» Problem to work on
Every line of the data that contains the string "high" must be copied.

» Supplied data
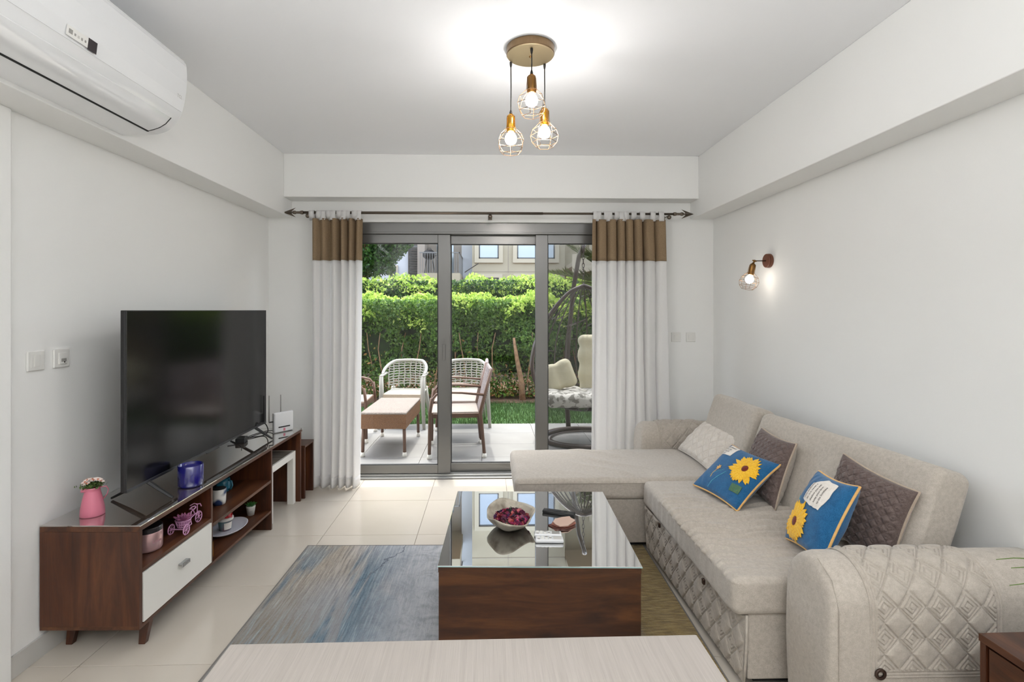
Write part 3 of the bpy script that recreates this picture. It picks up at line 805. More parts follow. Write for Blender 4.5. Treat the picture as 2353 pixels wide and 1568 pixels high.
def curtain(label, fn, zb, ntab, xa, xb, gather):
    t = thing('curtain', label, 'curtain', (0,0,0))
    obj('curtain_panel', GRID(lambda s, v: fn(s, 1.872-(1.872-zb)*v), 170, 46), M['curt'], t, smooth=True, solid=.0015)
    obj('hem', GRID(lambda s, v: (lambda p: (p[0], p[1]-.0015, p[2]))(fn(s, zb+.085-.085*v)), 170, 3), M['curt'], t, smooth=True, solid=.0028)
    obj('heading_band', GRID(lambda s, v: (lambda p: (p[0], p[1]-.002, p[2]))(fn(s, 2.212-.345*v)), 170, 12), M['band'], t, smooth=True, solid=.002)
    tabs = [s for s in gather]
    for i, s in enumerate(tabs):
        p = fn(s, 2.215); x = p[0]; hw = .0215
        yf = 4.262; pr = []
        for (yy, zz) in ((p[1]-.004, 2.200),(yf-.017, 2.235),(yf-.016,2.262),(yf-.009,2.2795),(yf+.003,2.282),(yf+.014,2.274),(yf+.017,2.255),(p[1]+.006,2.20)):
            pr.append((yy, zz))
        vv, ff = [], []
        for j, (yy, zz) in enumerate(pr):
            vv += [(x-hw, yy + .002*math.sin(i), zz), (x+hw, yy, zz+.001*math.cos(i*2))]
        for j in range(len(pr)-1): ff.append((2*j, 2*j+1, 2*j+3, 2*j+2))
        obj('tab', (vv, ff), M['curt'], t, smooth=True, solid=.0025)
    return t
curtain('white curtain with a brown top band hanging on the television side of the door', curtain_fn(-1.478, -1.062, 4.262, 4.235, 6.0, 1.3, .036, (-1.46, -1.085)), .012, 10, -1.48, -1.05,
        [.045,.15,.26,.36,.46,.56,.66,.75,.85,.955])
curtain('white curtain with a brown top band hanging behind the sofa end of the door', curtain_fn(.853, 1.462, 4.262, 4.235, 7.0, 4.1, .038, (.825, 1.50)), .012, 11, .85, 1.47,
        [.035,.11,.185,.26,.335,.41,.49,.58,.68,.825,.96])
t = thing('curtain_rod', 'thin antique metal curtain rod with arrow-shaped ends above the glass door', 'curtain rod', (0, 4.262, 2.263))
obj('rod', XF(LATHE([(.0095,-1.60),(.0095,1.63)], 14), RY(PI/2)), M['rod'], t, smooth=True)
obj('rod_sleeve', XF(LATHE([(.0115,-1.56),(.0115,.445)], 14), RY(PI/2)), M['rod'], t, smooth=True)
for s, x0 in ((-1, -1.575), (1, 1.585)):
    fi = obj('finial_collar', XF(LATHE([(.010,0),(.016,.004),(.016,.02),(.011,.03),(.010,.06),(.015,.066),(.015,.082),(.009,.09)], 14), T(x0-(-.04 if s < 0 else .045),0,0) @ RY(s*PI/2)), M['rod'], t, smooth=True)
    a = []
    for k in range(4):
        m = T(x0+s*.035,0,0) @ Matrix.Rotation(k*PI/2, 4, 'X')
        tip, q0 = s*.095, 0.0
        a.append(XF(([(tip,0,0),(-s*.012,.0,.040),(s*.022,0,.010),(tip*.3,.006,.012),(tip*.3,-.006,.012),(s*.022,0,0)], [(0,3,1),(0,1,4),(1,3,2),(1,2,4),(3,5,2),(4,2,5),(0,5,3),(0,4,5)]), m))
    obj('arrow_finial', J(*a), M['rod'], t)
for x in (-1.50, .005, 1.505):
    bk = obj('bracket', J(BX(x-.008,.0,-.014,x+.008,.158,-.010), BX(x-.016,.150,-.03,x+.016,.158,.012)), M['rod'], t, bevel=.002)
    obj('bracket_knob', XF(LATHE([(.004,-.014),(.016,-.010),(.018,0),(.015,.010),(.005,.014)], 14), T(x,-.004,-.028) @ RX(PI/2)), M['rod'], bk, smooth=True)

# ------------------------------------------------------------------ pendant cluster and wall lamp
def cage(name, parent, m):
    """wire cage hanging from socket top at z=0"""
    lv = [(.022,-.012),(.026,-.072),(.060,-.106),(.071,-.138),(.063,-.172),(.042,-.196)]
    gs = []
    n = 6
    for i in (2, 3, 4, 5, 0, 1):
        r, z = lv[i]
        pts = [(r*math.cos(2*PI*k/n+.3), r*math.sin(2*PI*k/n+.3), z) for k in range(n)]
        gs.append(TUBE(pts, .0013, 5, True))
    for k in range(n):
        a = 2*PI*k/n+.3
        gs.append(TUBE([(r*math.cos(a), r*math.sin(a), z) for r, z in lv], .0013, 5))
    return obj(name, XF(J(*gs), m) if m else J(*gs), M['copper'], parent)
def lamp_head(parent, m, smat, bulb='bulb'):
    cage('wire_cage', parent, m)
    obj('lamp_socket', XF(LATHE([(.006,.008),(.010,0),(.019,-.006),(.0215,-.02),(.0215,-.082),(.018,-.088),(.014,-.088)], 20), m), smat, parent, smooth=True)
    obj('bulb', XF(J(LATHE([(.013,-.083),(.014,-.092),(.022,-.100)], 16, cap=False), SPH((0,0,-.123), .030, 18, 12)), m), M[bulb], parent, smooth=True)
t = thing('pendant_lamp', 'round brass ceiling plate with three caged pendant bulbs on black cords', 'ceiling lamp', (.200, 2.505, ZC))
obj('ceiling_plate', LATHE([(.114,0),(.1175,-.004),(.1175,-.036),(.1150,-.040)], 48), M['canopyd'], t, smooth=False, bevel=.001)
obj('plate_face', LATHE([(.1145,-.0395),(.113,-.0425),(.02,-.044)], 48), M['canopy'], t)
obj('centre_screw', LATHE([(.006,-.044),(.007,-.046),(.005,-.050)], 14), M['antique'], t, smooth=True)
for (x, y, zt, sm) in ((.107, 2.571, 2.440, 'brass'), (.200, 2.432, 2.576, 'antique'), (.278, 2.585, 2.478, 'brass')):
    lx, ly, lz = x-.200, y-2.505, zt-ZC
    c_ = obj('cord', TUBE([(lx,ly,-.043),(lx+.001,ly,(lz-.043)/2),(lx,ly,lz)], .0028, 8), M['cord'], t, smooth=True)
    obj('cord_grip', J(LATHE([(.0065,-.042),(.0065,-.052),(.0045,-.066)], 12, (lx,ly,0)), LATHE([(.004,lz+.022),(.007,lz+.010),(.008,lz)], 12, (lx,ly,0))), M['cord'], c_, smooth=True)
    lamp_head(t, T(lx, ly, lz) @ RZ(lx*9), M[sm])
t = thing('wall_lamp', 'small caged wall lamp on a brown disc, lit, above the sofa', 'wall lamp', (XR, 3.517, 1.800))
obj('wall_plate', J(XF(LATHE([(.047,0),(.049,.003),(.049,.015),(.046,.018)], 32), RY(-PI/2)), XF(LATHE([(.045,.018),(.045,.020),(.048,.023),(.048,.028),(.045,.031)], 32), RY(-PI/2))), mat('plate_brown', (104,58,36), .35), t, smooth=False, bevel=.0008)
obj('arm', TUBE([(-.03,0,0),(-.095,.006,.0)], .004, 8), M['rod'], t, smooth=True)
obj('swivel_joint', J(SPH((-.105,.008,-.001), .009, 12, 8), TUBE([(-.118,.012,.004),(-.092,.004,-.003)], .005, 8), TUBE([(-.105,.008,0),(-.111,.014,-.018)], .006, 8)), M['antique'], t, smooth=True)
lamp_head(t, T(-.111,.016,-.018) @ RY(R(13)) @ Matrix.Scale(.93, 4), M['antique'], 'bulbw')

# ------------------------------------------------------------------ air conditioner
def smooth_prof(p, a, b, k=4):
    q = list(p[:a])
    for i in range(a, b):
        p0, p1, p2, p3 = p[max(i-1,a)], p[i], p[i+1], p[min(i+2,b)]
        for j in range(k):
            s_ = j/k
            q.append(tuple(.5*(2*p1[c]+(p2[c]-p0[c])*s_+(2*p0[c]-5*p1[c]+4*p2[c]-p3[c])*s_*s_+(3*p1[c]-p0[c]-3*p2[c]+p3[c])*s_**3) for c in (0,1)))
    return q + list(p[b:])
M['acw'] = mat('air_conditioner_gloss', (228,229,230), 0.06, spec=0.6, coat=0.6)
t = thing('air_conditioner', 'glossy white split air conditioner mounted high on the left beam', 'air conditioner', (-1.69, 0, 0))
prof = [(0,2.262),(0,2.606),(.262,2.610),(.284,2.600),(.292,2.575),(.294,2.50),(.284,2.42),(.270,2.365),(.252,2.326),(.228,2.298),(.200,2.280),(.160,2.267),(.06,2.262)]
prof = smooth_prof(prof, 2, 11)
obj('body', EXTR(prof, 1.42, 2.395), M['acw'], t, fix=True, auto=True)
fp = [(.262,2.6115),(.285,2.602),(.2945,2.576),(.2965,2.50),(.2865,2.419),(.2735,2.368),(.2705,2.369),(.281,2.42),(.290,2.50),(.288,2.57),(.28,2.595),(.262,2.605)]
obj('front_panel', EXTR(fp, 1.425, 2.388), M['acw'], t, fix=True)
flp = [(.2545,2.3255),(.2300,2.2955),(.2015,2.2772),(.158,2.2640)]
flp = smooth_prof(flp, 0, 3); flp = flp + [(a-.0012, b_+.0030) for a, b_ in reversed(flp)]
obj('air_flap', EXTR(flp, 1.47, 2.335), M['acw'], t, fix=True, auto=True)
obj('outlet_slot', EXTR([(.149,2.2605),(.1565,2.2605),(.1565,2.2650),(.149,2.2650)], 1.46, 2.340), M['dark'], t)
obj('slot_end', TUBE([(.150,2.338,2.2625),(.178,2.3385,2.2690),(.205,2.339,2.2790),(.232,2.3395,2.2960),(.256,2.340,2.3240)], .0018, 6), M['alud'], t)
def on_front(y, z): return (.2969 - .00016*0 + (-.00013), y, z)
def fx(z):   # panel surface x at height z
    return .2965 + (z-2.50)*.1235 if z < 2.5 else .2965 - (z-2.5)*.027
def plate(y0, y1, z0, z1, th=.0008, off=0.0):
    a, c = fx(z0)+off, fx(z1)+off
    return ([(a,y0,z0),(a,y1,z0),(c,y1,z1),(c,y0,z1),(a+th,y0,z0),(a+th,y1,z0),(c+th,y1,z1),(c+th,y0,z1)], [(0,3,2,1),(4,5,6,7),(0,1,5,4),(1,2,6,5),(2,3,7,6),(3,0,4,7)])
dp = obj('display_panel', plate(1.735, 1.862, 2.376, 2.410, .0006), M['plast'], t)
for (a, c, z0, z1, mm) in ((1.744,1.760,2.386,2.401,'plastg'),(1.767,1.774,2.388,2.396,'plastg'),(1.781,1.789,2.387,2.396,'skirt'),(1.796,1.803,2.387,2.396,'plastg'),(1.811,1.818,2.388,2.396,'plastg')):
    obj('indicator', plate(a, c, z0, z1, .0004, .0006), M[mm], dp)
obj('receiver_window', plate(1.826, 1.866, 2.372, 2.412, .0012), mat('ir_window', (44,36,40), .2), t)
def text_mesh(s, size, align='LEFT'):
    cu = bpy.data.curves.new('lettering', 'FONT'); cu.body = s; cu.size = size; cu.align_x = align; cu.extrude = 0.0; cu.resolution_u = 3
    o = bpy.data.objects.new('lettering', cu); C.objects.link(o)
    bpy.context.view_layer.update()
    me = o.evaluated_get(bpy.context.evaluated_depsgraph_get()).to_mesh()
    g = ([tuple(v.co) for v in me.vertices], [tuple(p.vertices) for p in me.polygons])
    o.to_mesh_clear() if hasattr(o, 'to_mesh_clear') else None
    bpy.data.objects.remove(o); bpy.data.curves.remove(cu)
    return g
g = text_mesh('TCL', .020)
obj('logo', ([(fx(2.418+y)+.0006, 2.332+x, 2.418+y) for x,y,z in g[0]], g[1]), M['plastg'], t)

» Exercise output
Write part 3 of the bpy script that recreates this picture. It picks up at line 805. More parts follow. Write for Blender 4.5. Treat the picture as 2353 pixels wide and 1568 pixels high.
t = thing('air_conditioner', 'glossy white split air conditioner mounted high on the left beam', 'air conditioner', (-1.69, 0, 0))